Last updated: Tue 7 Apr 2015, 6:18 PM

The move to warn unauthorised property dealers came following the municipality’s commissioning of a new mechanism for streamlining the property management in collaboration with the Department of Economic Development to bring it at par with the Tawtheeq Tenancy Contracts System.

“The property management activity must only be practised by a body licensed to do so. Companies licensed in other emirates are not entitled to practice the property management activity in Abu Dhabi unless after obtaining a commercial permit from the Department of Economic Development. Equally, individual investors shall not be allowed to practise property management activity unless they have a business relationship or kinship with the property owner,” the municipal department said in a statement.

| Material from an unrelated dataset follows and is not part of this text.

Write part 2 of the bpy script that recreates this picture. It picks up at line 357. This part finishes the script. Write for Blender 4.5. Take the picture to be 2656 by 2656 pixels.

The move is also aimed at curbing the illegal practice of sub-letting and illegally leasing properties by unlicensed individuals and groups. In the city and Mussafah, these people look for old buildings and take them on annual contracts directly from owners and rent the apartments to people desperately looking for accommodation. They charge tenants from Dh2,000 to Dh5,000 per room per month, making three to four fold profit.

They also partition sitting rooms to make more money. These illegal brokers advertise their illegally secured properties for free all over the city using lampposts and building walls. Some of them are seen distributing their business cards offering apartments, rooms and bed spaces.

Most of their victims are low-income families and bachelors who cannot afford to have their own apartments. All these agents make their living on this illegal practice and make good money — some from Dh50,000 to Dh100,000 a month.

“We live in a single bedroom apartment we got through an Asian agent who has taken almost half of the five-storey building. I’m sharing a small room with five others, and in total we all pay Dh3,000 per month that includes water and electricity tariff,” Shehzad Ali, a Pakistani resident of Freej Al Sayegh on Hamdan Street.

He also said the sitting room is also rented out to another group of eight bachelors for Dh5,000 per month.

Another low income bachelor, A.A. Hameed, from India, said: “We are four of us in our room in this three bedroom apartment. We got this room from a Bangladeshi broker for Dh2,500 a month. It is a small room, but good to have it as we struggled a lot to find it.”

He also said in addition to rents they have to pay the watchman Dh100 every month so their room is secured when the apartments are inspected to ensure not more than three people occupy a single room.

Commenting on the new mechanism aimed at cleaning the city of these illegal practices, Ali Khalid Al Hashimi, Head of Tawtheeq Tenancy Contracts, said: “This procedure aims to curb the outlawed subleasing and the manipulation of the rights of the property management by a number of unlicensed beneficiaries and brokers.”

The Tawtheeq system since its launch contributed to streamlining the real estate market and safeguarding the rights of the contracted parties (lessors and tenants), besides providing a huge database that constitutes a reference spatial data that can be utilised in uplifting the business process of trading in real estate across Abu Dhabi Emirate.